Я стал расспрашивать его о выступлениях на Урале — мы не виделись почти всю войну, — о сооруженном на его средства танке «Владимир Маяковский», о его новых работах. Я не слышал последней — «Горе от ума». Он стал играть первый акт, потом сыграл третий. Прочел по моей просьбе «Письмо Онегина к Татьяне», сцену в саду, начало «Казначейши». Я просил еще… Он прочел монолог из «Маскарада», сцену из «Настасьи Филипповны», в которой она сжигает деньги, и другую, когда Рогожин рассказывает Мышкину о ее смерти. Потом мы разговаривали. И снова он читал: «Флейту-позвоночник», «Необычайное приключение…», «Товарнцу Нетте…», «Разговор на рейде…», отрывки из «Хорошо!», из «Ленина», «Люблю», «Сергею Есенину», есенинского «Чорного человека», «Моцарта и Сальери» — вторую сцену, Блока — стихи из «Возмездия». Каждое произнесенное им слово я воспринимал как его собственные признания в любви, его исповеди, его мысли, его огромный творческий мир. Говорили о Гоголе, о Хлебникове, о жанре благородных приключений, о Твене, книжка которого лежала возле кровати. Яхонтов размышлял о будущих работах. Ему виделось стремительное движение событий, подобие увлекательной фабулы, хотелось внести новые конструктивные начала в построение программ. Он увлекался, то вдруг начинал сомневаться. Как это сделать? Станут ли эти работы вровень с прежним Яхонтовым? И верил, и хохотал, что будут не хуже, «прикидывая на себя» описание губернского бала из «Мертвых душ» и автобиографическую прозу Твена.
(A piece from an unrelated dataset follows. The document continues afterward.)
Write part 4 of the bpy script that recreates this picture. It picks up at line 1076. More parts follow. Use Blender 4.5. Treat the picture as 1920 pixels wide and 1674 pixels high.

— Нет, я никогда не читал переводной литературы! — говорил он с тревогой. — Как прозвучит Марк Твен?
Я понял: ему страстно хотелось заговорить от себя в этих будущих новых работах, впервые создать пояснительный текст, связующий между собой составные части программы, текст ёмкий, который, может быть, вместил бы и собственные его мысли.
— А не получится, — спрашивал он, улыбаясь печально, — что «наговорили немые»? Это неплохо: «Немые», которые не закрывают ртов на эстраде. «Немые чтецы». Впрочем, — говорил он, — наверно, стоит попробовать. Веселее было бы обдумывать такую программу вместе.